Meeting participants expressed the opinion that remote lock administration
functionality is needed.  At present, there seems to be an assumption that
the webmaster will perform this lock administration role, which could
become onerous if there are many active locks.  There was some discussion
on whether lock timeouts would help address the lock administration
problem.  Several comments addressed the need for some authentication
technology to be used to identify and validate the user or agent operating
on a lock.  Existing HTTP authentication schemes (basic, MD5) were
discussed in this context, and there was a suggestion that public key
technology should be investigated for this use.  There were some questions
concerning what error codes and conditions might result from locking
activities.  Several participants stated that it would be helpful to have a
model of access control which matches the locking model.  It was observed
that the proposed "read lock" was really a convenience access control
function to modify the read permissions on a resource, and that a read lock
might not really be a lock.


There was a thread of discussion concerning how intelligent an operation
"move" should be.  Some participants felt that HTTP should recognize the
special nature of HTML media types, and automatically perform some link
maintenance on links which are broken by a move.  This intelligent move
operation was referred to as a "magic move."  Three link cases were
identified: 1) links to a resource, 2) links from a resource, and 3) links
within a resource.  While it is impossible to correct all links pointing to
a resource (since in general you do not know or have control over all of
the links pointing to you), it is conceivable that links from a resource,
and links within a resource might be corrected.  Also, it might be possible
to correct all links in documents that you do have control over (such as
the documents on a single server).  However, some participants expressed
serious concerns over allowing a move operation to have side-effects which
could modify the resource being moved, or even modify resources which were
not being moved.  These participants stated that what was most important
was being able to know exactly what the consequences of an operation would
be before executing the operation. As a result, each DAV operation must
have precisely defined semantics. Finally, it was noted that this
discussion had some similarity to the symbol table and link table issues
which occur in compiler/linker development.
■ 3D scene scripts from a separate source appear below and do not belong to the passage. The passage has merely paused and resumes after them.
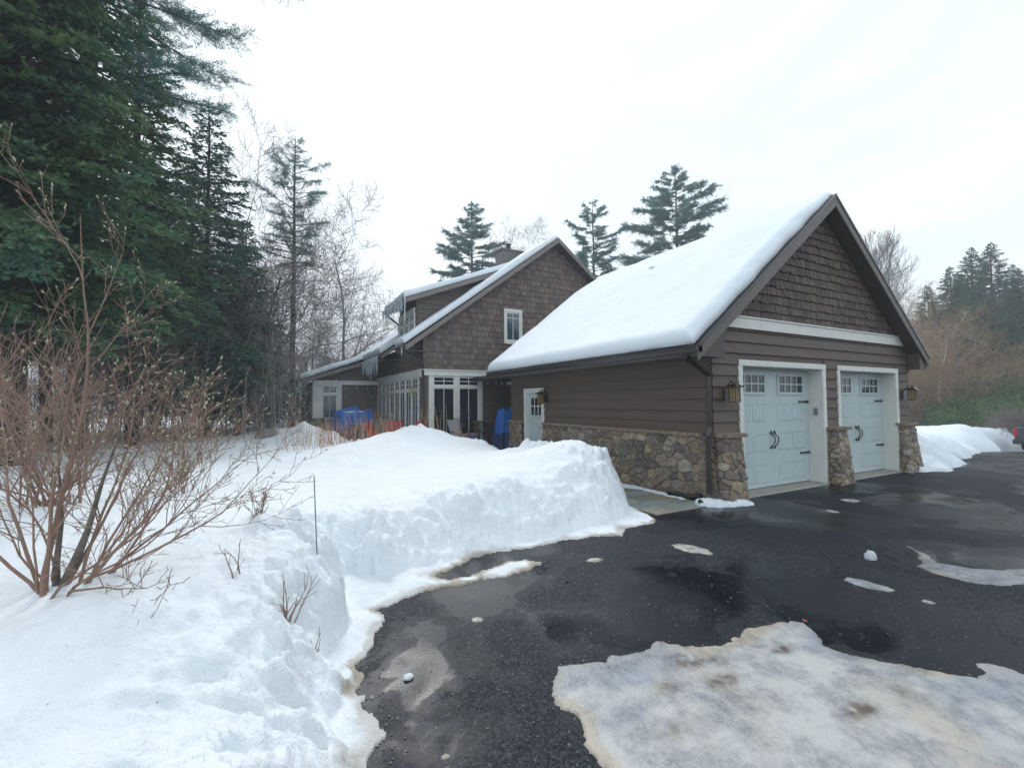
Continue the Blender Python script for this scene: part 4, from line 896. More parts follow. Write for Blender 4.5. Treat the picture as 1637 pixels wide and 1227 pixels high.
snow_sheet('roof_snow', 'snow strip along the front gable edge of the house roof, below the ridge', (4.27, 3.75 + .0), (HXR, HRZ), 15.62, 16.88, .20, .16, .06, 101, amp=.06)
snow_sheet('roof_snow', 'snow blanket over the rear half of the house roof, behind the dormer', (4.27, 3.75), (HXR, HRZ), 19.22, 27.1, .24, .18, .09, 111, amp=.05)
snow_sheet('roof_snow', 'narrow snow strip on the house roof just above the dormer', (8.7, zl(8.7)), (HXR, HRZ), 16.86, 19.24, .2, .02, .09, 115, amp=.03)
snow_sheet('roof_snow', 'snow slab on the dormer roof, icicles along its lower edge', (4.5, dz(4.5)), (9.3, dz(9.3)), 16.5, 19.6, .22, .16, .06, 121, amp=.05)
snow_sheet('roof_snow', 'snow slab sagging over the low left wing of the house', (1.45, wz(1.45)), (4.75, wz(4.75) + .12), 22.8, 28.1, .24, .18, .06, 131, amp=.05)

# icicles
def icicle(x, y, z, L, r, label, group):
    b = MB(); n = 6; k = random.uniform(-.02, .02)
    b.tube([(x + k * (i / n) ** 2, y, z - L * i / n) for i in range(n + 1)], [r * (1 - i / n) ** .8 * random.uniform(.8, 1.2) + .002 for i in range(n + 1)], 6)
    o = b.build('icicle', M['ice'], smooth=True); tag(o, label, 'icicle', group)
rn = random.Random(5)
for i in range(46):
    y = rn.uniform(16.5, 19.65); icicle(4.44, y, dz(4.6) - .04, rn.choice([.2, .3, .45, .6, .35]) * rn.uniform(.7, 1.3), rn.uniform(.02, .05), 'icicle hanging in the dense row along the dormer eave', 'icicles along the dormer eave')
icicle(4.50, 16.46, dz(4.6) - .02, 1.15, .04, 'longest icicle, hanging from the front corner of the dormer eave past the windows', None)
for i in range(44):
    y = rn.uniform(19.5, 22.9); icicle(4.18, y, 3.64, rn.choice([.3, .5, .7, .9]) * rn.uniform(.6, 1.15) * (1.0 if y < 22 else .7), rn.uniform(.02, .055), 'icicle hanging in the fringe from the main eave above the patio', 'icicles along the main eave')
icicle(1.45, 22.85, wz(1.45) - .02, 1.15, .05, 'long icicle at the outer left corner of the low wing', None)
icicle(1.42, 23.15, wz(1.45) - .02, .8, .04, 'second icicle from the left, behind the long one at the corner of the low wing', None)
icicle(4.20, 15.72, 3.62, .35, .04, 'short icicle dangling from the gutter end beneath the front gable', None)

# string lights
def string_lights(label, pts, bulbs):
    o = thing('string_lights', label, 'string lights', pts[0]); b = MB(); b.tube(pts, .008, 5); b.build('cable', M['gutter'], o)
    for p in bulbs:
        b = MB(); b.lathe([(.012, .05), (.016, .03), (.022, -.01), (.012, -.05), (.003, -.07)], p, 8); b.build('bulb', M['white'], o, smooth=True)
string_lights('string of small white bulbs between the house corner and the garage eave', [(7.35, 15.85, 2.4), (7.6, 15.6, 2.55), (7.2, 13.6, 2.42), (6.9, 12.8, 2.36), (6.62, 12.25, 2.36)], [(7.5, 15.7, 2.42), (7.45, 14.9, 2.40), (7.28, 14.1, 2.36), (7.08, 13.3, 2.31), (6.8, 12.6, 2.28)])
string_lights('string of small white bulbs under the band of the low left wing', [(3.3, 23.05, 2.50), (4.2, 23.05, 2.47), (5.0, 23.05, 2.5)], [(3.45, 23.03, 2.42), (3.95, 23.03, 2.42), (4.45, 23.03, 2.42), (4.85, 23.03, 2.43)])
b = MB(); b.box((4.62, 23.08, 1.85), (4.72, 23.16, 2.10)); b.build('wall_light', M['grey_plastic'], H, bevel=.01)
FEED = thing('bird_feeder', 'small yellowish feeder hanging at the near end of the window wall', 'bird feeder', (4.85, 16.75, 1.95))
b = MB(); b.lathe([(.09, 0), (.10, .03), (.07, .05), (.07, .25), (.11, .27), (.02, .36)], (4.85, 16.75, 1.93), 10); b.build('body', mat('yellowish_plastic', (.42, .40, .22), .6, .2, 9), FEED, smooth=False)
b = MB(); b.tube([(4.85, 16.75, 2.28), (4.85, 16.75, 2.5), (5.0, 16.75, 2.62)], .006, 5); b.build('hook', M['black'], FEED)

# ------------------------------------------------------------------ patio things
def tarp(name, label, x0, x1, y0, y1, h, m, seed, taper=.15, topvar=.12, cat='covered furniture', cuth=None):
    """draped cover: closed ring walls with folds, sagging top"""
    n = 72; rows = 14; ring = []
    for i in range(n):
        t = 2 * pi * i / n; cx, sy = cos(t), sin(t); k = 1 / max(abs(cx), abs(sy)) ** .8; ring.append((cx * k, sy * k))
    V = []; cxm, cym = (x0 + x1) / 2, (y0 + y1) / 2
    for j in range(rows + 1):
        v = j / rows
        for i, (a, c) in enumerate(ring):
            fold = 1 + .07 * (1 - v) * sin(i * 1.3 + 2 * v) + .05 * (1 - v * .5) * sin(i * .61 + seed)
            s = (1 - taper * v) * fold; z = h * v * (1 + topvar * fbm(np.array(a * 1.2), np.array(c * 1.2), .9, 3, seed)) if j else 0.02
            V.append((cxm + a * s * (x1 - x0) / 2, cym + c * s * (y1 - y0) / 2, float(z)))
    for q in (.75, .5, .25, .03):
        for i, (a, c) in enumerate(ring):
            s = (1 - taper) * q; V.append((cxm + a * s * (x1 - x0) / 2, cym + c * s * (y1 - y0) / 2, float(h * (1 + topvar * fbm(np.array(a * 1.2 * q), np.array(c * 1.2 * q), .9, 3, seed)) + .03 * (1 - q))))
    R_ = rows + 5; fs = [(j * n + i, j * n + (i + 1) % n, (j + 1) * n + (i + 1) % n, (j + 1) * n + i) for j in range(R_ - 1) for i in range(n)]
    t_ = thing(name, label, cat, (cxm, cym, 0)); V = np.array(V); F_ = np.array(fs)
    cz = cuth if cuth is not None else h * .42
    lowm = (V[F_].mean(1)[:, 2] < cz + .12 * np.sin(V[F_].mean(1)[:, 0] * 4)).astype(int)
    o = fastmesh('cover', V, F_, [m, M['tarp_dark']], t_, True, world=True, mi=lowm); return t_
# low wing table set under a blue tarp
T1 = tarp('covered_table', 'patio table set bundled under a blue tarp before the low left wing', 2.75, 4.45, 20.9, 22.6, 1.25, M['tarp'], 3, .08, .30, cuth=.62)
snow_cap = MB()
o = gridmesh('snow_drift', np.arange(3.0, 4.3, .05), np.arange(21.1, 22.4, .05), lambda x, y: 1.26 + .10 * np.sqrt(np.clip(1 - ((x - 3.6) / .62) ** 2 - ((y - 21.7) / .62) ** 2, 0, 1)) + .03 * fbm(x, y, .3, 3, 5), M['snow'], snc, mask=lambda x, y, z: ((x - 3.6) / .62) ** 2 + ((y - 21.7) / .62) ** 2 < 1)
tag(o, 'thin snow lying on top of the blue tarp over the patio table', 'snow')
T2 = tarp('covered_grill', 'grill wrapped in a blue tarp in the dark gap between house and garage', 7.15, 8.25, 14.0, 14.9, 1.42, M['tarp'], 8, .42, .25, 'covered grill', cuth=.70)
def chair_adirondack(label, x, y, rz, group):
    c = thing('adirondack_chair', label, 'chair', (0, 0, 0), 0, group)
    b = MB()
    for k in range(5): u = -.24 + k * .12; hh = 1.0 - .25 * abs(u) ** 1.5 * 4 * .5; b.prism([(u - .052, .28, .36), (u + .052, .28, .36), (u * 1.12 + .056, .52, hh), (u * 1.12 - .056, .52, hh)], (0, .02, .006))
    b.build('backrest', M['red'], c, world=False)
    b = MB()
    for k in range(5): b.box((-.27, -.28 + k * .115, .36 - k * .02), (.27, -.18 + k * .115, .38 - k * .02))
    b.build('seat', M['red'], c, world=False)
    for s in (-1, 1):
        b = MB(); b.box((s * .34 - .07, -.34, .55), (s * .34 + .07, .38, .572)); b.build('armrest', M['red'], c, world=False)
        b = MB(); b.box((s * .30 - .02, -.30, 0), (s * .30 + .02, -.20, .55)); b.build('leg', M['red'], c, world=False)
        b = MB(); b.prism([(s * .28 - .015, -.28, .34), (s * .28 - .015, .62, .0), (s * .28 - .015, .70, .0), (s * .28 - .015, .50, .20), (s * .28 - .015, -.20, .40)], (.03, 0, 0)); b.build('leg', M['red'], c, world=False)
    c.location = (x, y, .02); c.rotation_euler = (0, 0, rz); return c
ca = chair_adirondack('bright red adirondack chair facing the camera before the window wall', 4.38, 17.1, radians(-8), 'red adirondack chairs on the patio')
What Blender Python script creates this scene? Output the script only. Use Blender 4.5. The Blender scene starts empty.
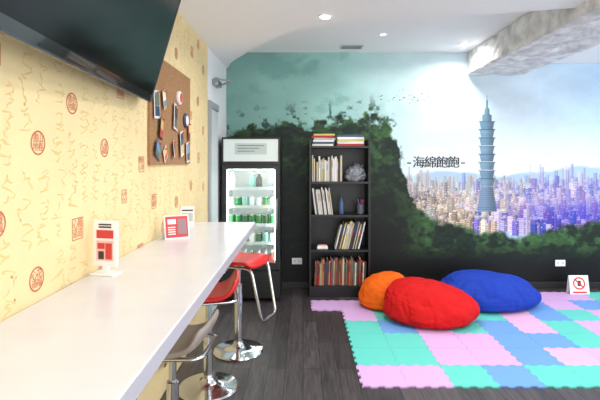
import bpy, bmesh, math, random
import numpy as np
from mathutils import Vector, Matrix, noise
R = random.Random(7)
scene = bpy.context.scene
scene.view_settings.view_transform = 'Standard'
scene.view_settings.look = 'None'
scene.view_settings.exposure = 0.12
H = 1.54          # eye height
WL = -0.92        # left wall
YB = 5.40         # mural wall
ZC = 2.83

# ------------------------------------------------------------------ helpers
def lin(c):
    c = c/255.0
    return c/12.92 if c <= 0.04045 else ((c+0.055)/1.055)**2.4
def rgb(t): return (lin(t[0]), lin(t[1]), lin(t[2]), 1.0)
def mat(name, col, rough=0.5, metal=0.0, bump=0.0, bscale=60, spec=0.5, emit=0.0, var=0.0, vscale=8, coat=0.0):
    m = bpy.data.materials.new(name); m.use_nodes = True
    nt = m.node_tree; b = nt.nodes['Principled BSDF']
    b.inputs['Base Color'].default_value = rgb(col)
    b.inputs['Roughness'].default_value = rough
    b.inputs['Metallic'].default_value = metal
    b.inputs['Specular IOR Level'].default_value = spec
    b.inputs['Coat Weight'].default_value = coat
    if emit:
        b.inputs['Emission Color'].default_value = rgb(col)
        b.inputs['Emission Strength'].default_value = emit
    tc = nt.nodes.new('ShaderNodeTexCoord')
    if var:
        n = nt.nodes.new('ShaderNodeTexNoise'); n.inputs['Scale'].default_value = vscale; n.inputs['Detail'].default_value = 5
        nt.links.new(tc.outputs['Object'], n.inputs['Vector'])
        r = nt.nodes.new('ShaderNodeValToRGB')
        r.color_ramp.elements[0].position = 0.3; r.color_ramp.elements[1].position = 0.7
        r.color_ramp.elements[0].color = rgb([max(0, c*(1-var)) for c in col])
        r.color_ramp.elements[1].color = rgb([min(255, c*(1+var*0.5)) for c in col])
        nt.links.new(n.outputs['Fac'], r.inputs['Fac']); nt.links.new(r.outputs['Color'], b.inputs['Base Color'])
    if bump:
        n2 = nt.nodes.new('ShaderNodeTexNoise'); n2.inputs['Scale'].default_value = bscale; n2.inputs['Detail'].default_value = 6
        nt.links.new(tc.outputs['Object'], n2.inputs['Vector'])
        bp = nt.nodes.new('ShaderNodeBump'); bp.inputs['Strength'].default_value = bump; bp.inputs['Distance'].default_value = 0.02
        nt.links.new(n2.outputs['Fac'], bp.inputs['Height']); nt.links.new(bp.outputs['Normal'], b.inputs['Normal'])
    return m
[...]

There was a recommendation that the DAV protocol be supportive of links to
a discussion forum, so that remotely authored documents could be embedded
in an issue discussion space, or a rationale space.   One participant
recommended that even if the DAV group is not planning on developing
DAV-specific authentication or security technologies, that we should still
develop requirements by which authentication or security technologies can
be assessed for their usefulness to DAV activity.  It would also be helpful
to develop the hooks necessary to use some existing authentication and
security technologies.  There were recommendations of
related protocols and systems to investigate: Andrew File System (AFS),
Internet Message Access Protocol (IMAP), and Application Configuration
Access Protocol (ACAP) were recommended to be examined for their models of
access control.


At the end of the session, the attendees were polled on whether they
thought it would be worthwhile for the IETF to work on WWW Distributed
Authoring and Versioning. Overwhelmingly, the attendees thought the IETF
should pursue work in this area (the vast majority were in favor, with 2-3
opposed, and a handful of abstentions).